* START *
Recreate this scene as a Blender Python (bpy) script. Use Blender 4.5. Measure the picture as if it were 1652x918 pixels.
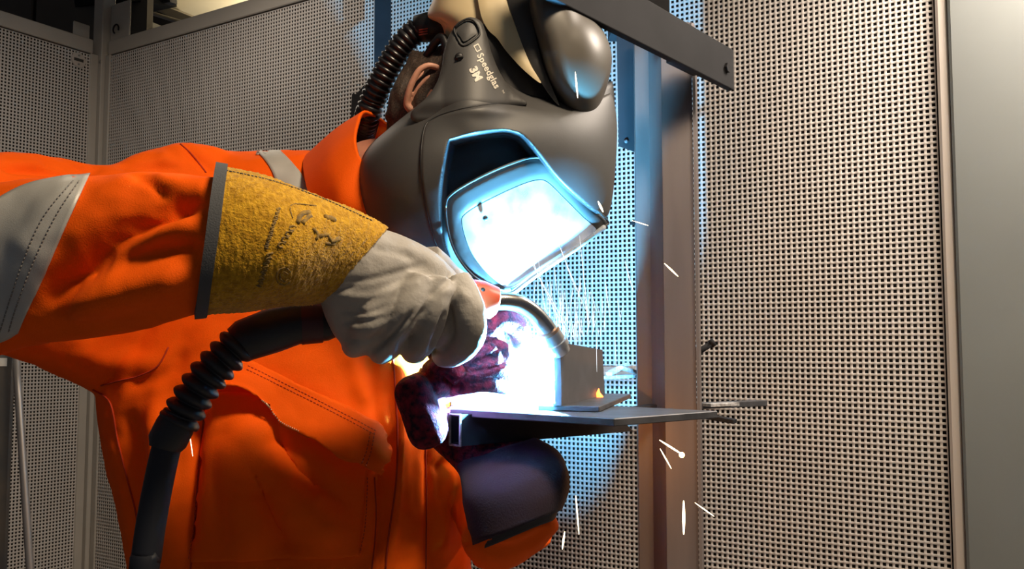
import bpy, bmesh, math, random
import numpy as np
from mathutils import Vector, Matrix, noise
from mathutils.bvhtree import BVHTree
from mathutils.geometry import delaunay_2d_cdt

for o in list(bpy.data.objects):
    bpy.data.objects.remove(o, do_unlink=True)
SC = bpy.context.scene
COL = SC.collection
random.seed(7); RNG = np.random.default_rng(7)

# ------------------------------------------------------------------ camera
FPX, CX, CY = 1400.0, 826.0, 459.0
CAMZ = 1.30
PITCH = math.atan(95.0 / FPX)
cam = bpy.data.cameras.new('camera'); cam.sensor_width = 36.0
cam.lens = FPX / 1652.0 * 36.0; cam.clip_start = 0.02
cam_ob = bpy.data.objects.new('camera', cam); COL.objects.link(cam_ob)
cam_ob.location = (0, 0, CAMZ); cam_ob.rotation_euler = (math.pi / 2 + PITCH, 0, 0)
SC.camera = cam_ob
_cp, _sp = math.cos(PITCH), math.sin(PITCH)

def P(px, py, Y):
    """a point in the room seen at that place of the photograph, Y metres away"""
    u, v = (px - CX) / FPX, (CY - py) / FPX
    dx, dy, dz = u, _cp - v * _sp, _sp + v * _cp
    k = Y / dy
    return Vector((dx * k, Y, CAMZ + dz * k))

def PA(px, py, Y):
    u, v = (np.asarray(px, float) - CX) / FPX, (CY - np.asarray(py, float)) / FPX
    dy = _cp - v * _sp; k = Y / dy
    return np.stack([u * k, np.broadcast_to(Y, k.shape) * np.ones_like(k), CAMZ + (_sp + v * _cp) * k], -1)

def proj(V):
    V = np.asarray(V, float)
    x, y, z = V[:, 0], V[:, 1], V[:, 2] - CAMZ
    d = y * _cp + z * _sp; w = -y * _sp + z * _cp
    return CX + FPX * x / d, CY - FPX * w / d

# ------------------------------------------------------------------ world, lamps, exposure
world = bpy.data.worlds.new('world'); SC.world = world; world.use_nodes = True
world.node_tree.nodes['Background'].inputs[0].default_value = (0.62, 0.66, 0.78, 1)
world.node_tree.nodes['Background'].inputs[1].default_value = 0.07
SC.view_settings.view_transform = 'Standard'; SC.view_settings.look = 'None'
SC.view_settings.exposure = 0.25; SC.view_settings.gamma = 1.0
SC.view_settings.use_curve_mapping = False
ARC = (897, 610, 1.124)          # where the weld burns (photo place, distance)
ARC_POWER, FUME = 330.0, 1.0
LAMPS = [  # ceiling luminaires: place, size, power, colour, what singles it out
    ((0.60, 0.32, 2.75), (0.50, 0.25), 36, (1.0, 0.80, 0.56), 'warm ceiling luminaire above and before the welder'),
    ((1.18, 1.46, 2.38), (0.6, 0.25), 32, (1.0, 0.86, 0.72), 'warm ceiling luminaire before the right part of the perforated wall'),
    ((-1.15, 2.55, 2.62), (0.9, 0.30), 4, (1.0, 0.86, 0.70), 'warm unseen luminaire added to light the left booth wall'),  # added fill lamp, brightens the left wall
    ((-1.0, 5.7, 2.95), (1.1, 0.30), 30, (1.0, 0.86, 0.62), 'unseen uplight added to brighten the hall ceiling'),  # added lamp, turned upward so the hall ceiling looks lit
]

# ------------------------------------------------------------------ materials
MATS = {}
def mat(name, col, rough=0.6, metal=0.0, var=0.0, vscale=20.0, bump=0.0, bscale=200.0, spec=0.5,
        emit=None, estr=0.0, col2=None, detail=4.0, sheen=0.0, stretch=None):
    if name in MATS: return MATS[name]
    m = bpy.data.materials.new(name); m.use_nodes = True
    nt = m.node_tree; b = nt.nodes['Principled BSDF']
    b.inputs['Base Color'].default_value = (*col, 1); b.inputs['Roughness'].default_value = rough
    b.inputs['Metallic'].default_value = metal
    b.inputs['Specular IOR Level'].default_value = spec
    if sheen: b.inputs['Sheen Weight'].default_value = sheen
    tc = nt.nodes.new('ShaderNodeTexCoord'); src = tc.outputs['Object']
    if stretch:
        mp = nt.nodes.new('ShaderNodeMapping'); mp.inputs['Scale'].default_value = stretch
        nt.links.new(src, mp.inputs[0]); src = mp.outputs[0]
    if var or col2:
        n = nt.nodes.new('ShaderNodeTexNoise'); n.inputs['Scale'].default_value = vscale
        n.inputs['Detail'].default_value = detail; nt.links.new(src, n.inputs['Vector'])
        r = nt.nodes.new('ShaderNodeValToRGB'); nt.links.new(n.outputs['Fac'], r.inputs[0])
        c2 = col2 or tuple(max(0, c * (1 - var)) for c in col)
        c1 = col if col2 else tuple(min(1, c * (1 + var)) for c in col)
        r.color_ramp.elements[0].position = 0.35; r.color_ramp.elements[1].position = 0.65
        r.color_ramp.elements[0].color = (*c2, 1); r.color_ramp.elements[1].color = (*c1, 1)
        nt.links.new(r.outputs[0], b.inputs['Base Color'])
    if bump:
        n = nt.nodes.new('ShaderNodeTexNoise'); n.inputs['Scale'].default_value = bscale
        n.inputs['Detail'].default_value = 3; nt.links.new(src, n.inputs['Vector'])
        bp = nt.nodes.new('ShaderNodeBump'); bp.inputs['Strength'].default_value = bump
        bp.inputs['Distance'].default_value = 0.002
        nt.links.new(n.outputs['Fac'], bp.inputs['Height']); nt.links.new(bp.outputs[0], b.inputs['Normal'])
    if emit:
        b.inputs['Emission Color'].default_value = (*emit, 1); b.inputs['Emission Strength'].default_value = estr
    MATS[name] = m; return m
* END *
**What is required**. Transcribe the preceding listing in its entirety and with exact wording, leaving out pictures.

**Solution to this problem**.
Recreate this scene as a Blender Python (bpy) script. Use Blender 4.5. Measure the picture as if it were 1652x918 pixels.
import bpy, bmesh, math, random
import numpy as np
from mathutils import Vector, Matrix, noise
from mathutils.bvhtree import BVHTree
from mathutils.geometry import delaunay_2d_cdt

for o in list(bpy.data.objects):
    bpy.data.objects.remove(o, do_unlink=True)
SC = bpy.context.scene
COL = SC.collection
random.seed(7); RNG = np.random.default_rng(7)

# ------------------------------------------------------------------ camera
FPX, CX, CY = 1400.0, 826.0, 459.0
CAMZ = 1.30
PITCH = math.atan(95.0 / FPX)
cam = bpy.data.cameras.new('camera'); cam.sensor_width = 36.0
cam.lens = FPX / 1652.0 * 36.0; cam.clip_start = 0.02
cam_ob = bpy.data.objects.new('camera', cam); COL.objects.link(cam_ob)
cam_ob.location = (0, 0, CAMZ); cam_ob.rotation_euler = (math.pi / 2 + PITCH, 0, 0)
SC.camera = cam_ob
_cp, _sp = math.cos(PITCH), math.sin(PITCH)

def P(px, py, Y):
    """a point in the room seen at that place of the photograph, Y metres away"""
    u, v = (px - CX) / FPX, (CY - py) / FPX
    dx, dy, dz = u, _cp - v * _sp, _sp + v * _cp
    k = Y / dy
    return Vector((dx * k, Y, CAMZ + dz * k))

def PA(px, py, Y):
    u, v = (np.asarray(px, float) - CX) / FPX, (CY - np.asarray(py, float)) / FPX
    dy = _cp - v * _sp; k = Y / dy
    return np.stack([u * k, np.broadcast_to(Y, k.shape) * np.ones_like(k), CAMZ + (_sp + v * _cp) * k], -1)

def proj(V):
    V = np.asarray(V, float)
    x, y, z = V[:, 0], V[:, 1], V[:, 2] - CAMZ
    d = y * _cp + z * _sp; w = -y * _sp + z * _cp
    return CX + FPX * x / d, CY - FPX * w / d

# ------------------------------------------------------------------ world, lamps, exposure
world = bpy.data.worlds.new('world'); SC.world = world; world.use_nodes = True
world.node_tree.nodes['Background'].inputs[0].default_value = (0.62, 0.66, 0.78, 1)
world.node_tree.nodes['Background'].inputs[1].default_value = 0.07
SC.view_settings.view_transform = 'Standard'; SC.view_settings.look = 'None'
SC.view_settings.exposure = 0.25; SC.view_settings.gamma = 1.0
SC.view_settings.use_curve_mapping = False
ARC = (897, 610, 1.124)          # where the weld burns (photo place, distance)
ARC_POWER, FUME = 330.0, 1.0
LAMPS = [  # ceiling luminaires: place, size, power, colour, what singles it out
    ((0.60, 0.32, 2.75), (0.50, 0.25), 36, (1.0, 0.80, 0.56), 'warm ceiling luminaire above and before the welder'),
    ((1.18, 1.46, 2.38), (0.6, 0.25), 32, (1.0, 0.86, 0.72), 'warm ceiling luminaire before the right part of the perforated wall'),
    ((-1.15, 2.55, 2.62), (0.9, 0.30), 4, (1.0, 0.86, 0.70), 'warm unseen luminaire added to light the left booth wall'),  # added fill lamp, brightens the left wall
    ((-1.0, 5.7, 2.95), (1.1, 0.30), 30, (1.0, 0.86, 0.62), 'unseen uplight added to brighten the hall ceiling'),  # added lamp, turned upward so the hall ceiling looks lit
]

# ------------------------------------------------------------------ materials
MATS = {}
def mat(name, col, rough=0.6, metal=0.0, var=0.0, vscale=20.0, bump=0.0, bscale=200.0, spec=0.5,
        emit=None, estr=0.0, col2=None, detail=4.0, sheen=0.0, stretch=None):
    if name in MATS: return MATS[name]
    m = bpy.data.materials.new(name); m.use_nodes = True
    nt = m.node_tree; b = nt.nodes['Principled BSDF']
    b.inputs['Base Color'].default_value = (*col, 1); b.inputs['Roughness'].default_value = rough
    b.inputs['Metallic'].default_value = metal
    b.inputs['Specular IOR Level'].default_value = spec
    if sheen: b.inputs['Sheen Weight'].default_value = sheen
    tc = nt.nodes.new('ShaderNodeTexCoord'); src = tc.outputs['Object']
    if stretch:
        mp = nt.nodes.new('ShaderNodeMapping'); mp.inputs['Scale'].default_value = stretch
        nt.links.new(src, mp.inputs[0]); src = mp.outputs[0]
    if var or col2:
        n = nt.nodes.new('ShaderNodeTexNoise'); n.inputs['Scale'].default_value = vscale
        n.inputs['Detail'].default_value = detail; nt.links.new(src, n.inputs['Vector'])
        r = nt.nodes.new('ShaderNodeValToRGB'); nt.links.new(n.outputs['Fac'], r.inputs[0])
        c2 = col2 or tuple(max(0, c * (1 - var)) for c in col)
        c1 = col if col2 else tuple(min(1, c * (1 + var)) for c in col)
        r.color_ramp.elements[0].position = 0.35; r.color_ramp.elements[1].position = 0.65
        r.color_ramp.elements[0].color = (*c2, 1); r.color_ramp.elements[1].color = (*c1, 1)
        nt.links.new(r.outputs[0], b.inputs['Base Color'])
    if bump:
        n = nt.nodes.new('ShaderNodeTexNoise'); n.inputs['Scale'].default_value = bscale
        n.inputs['Detail'].default_value = 3; nt.links.new(src, n.inputs['Vector'])
        bp = nt.nodes.new('ShaderNodeBump'); bp.inputs['Strength'].default_value = bump
        bp.inputs['Distance'].default_value = 0.002
        nt.links.new(n.outputs['Fac'], bp.inputs['Height']); nt.links.new(bp.outputs[0], b.inputs['Normal'])
    if emit:
        b.inputs['Emission Color'].default_value = (*emit, 1); b.inputs['Emission Strength'].default_value = estr
    MATS[name] = m; return m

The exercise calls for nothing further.